There are a number of benefits to SCRF, explains Ginsburg. Among the most important are energy-efficient operation and a shorter accelerator than is achievable with conventional room temperature cavities.

Recent Comments

Showing 5 comments

  • J. Benesch says:

    Much of this is incorrect. Superconductors have zero DC resistivity when below their load line because the Cooper pairs carry the current. The unpaired electrons do no participate. In AC superconductors at high frequency, the unpaired electrons react to the AC fields. The fraction of unpaired electrons declines exponentially as one gets away from the critical temperature, lowering the residual resistance of the cavity, but there is an irreducible residual resistance at all temperatures. Cavities are operated below 2.17K, the lambda point of superfluid helium, because the heat transfer is orders of magnitude greater than in normal liquid helium.

    • Daisy Yuhas says:

      Thank you for your comment!
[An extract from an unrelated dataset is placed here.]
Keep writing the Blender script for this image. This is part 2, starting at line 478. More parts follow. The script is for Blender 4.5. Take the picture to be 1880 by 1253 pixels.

To keep this explanation brief and simple, you are quite right that I’ve neglected to explain Cooper pairing and how superconducting metals work (which hopefully will find its way into a future LCpedia entry). However, I hope this explanation, although very simplistic, is still consistent with the basics of superconducting radio-frequency.Thanks again for your more detailed explanation.

  • Steven T. Corneliussen says:

    I’m curious about SCRF, the four-letter abbreviation. I do see that usage sometimes, but more often in the 27 years during which I’ve been paying attention to accelerator technology, I’ve seen superconducting radiofrequency technology called not SCRF, but just SRF. Maybe others will comment on this admittedly fine, but maybe not entirely trivial, point. Thanks.

    • Barbara Warmbein says:

      Dear Steven,
      funny you should point this out; we had recently raised the same question in a different context and had decided to use ‘SCRF’ rather than ‘SRF’. As far as we understand, the terms that these acronyms stand for are identical and it’s a matter of taste, or habit, to use one or the other. We should have probably pointed this out in the original article though, so thank you very much for raising the point. If however there are subtle differences between SRF and SCRF that we were not aware of we are happy to learn!

      • Steven T. Corneliussen says:

        Thanks. Allow me please to be a bit parochial, though with grounding in historical fact. In 1985, CEBAF (at the lab later named for Thomas Jefferson) was approved as a room-temperature, conventional-technology linac and pulse stretcher ring. But Hermann Grunder, the director, and others had the vision — and took the big risk — to get it switched to what we always called SRF, which was then proven only at laboratory scale, not at large scale. That was 27 years ago. Ever since, we and others have called it superconducting radiofrequency (SRF) technology. (And by the way, I never saw omitted a noun like “technology” or “science” from the end of the phrase.) It’s true that over the years — and especially in recent years when others have begun to profit from the original success of Hermann’s risk — the phrase SCRF has cropped up from time to time. And it’s also true that at some level it doesn’t matter, as long as readers and listeners understand what’s being discussed. But the fact remains that when Jefferson Lab adopted Cornell’s technology, it was universally called SRF, both then and later. I’m just not sure that a quite late change in the common parlance is wise — though again, it may not matter much.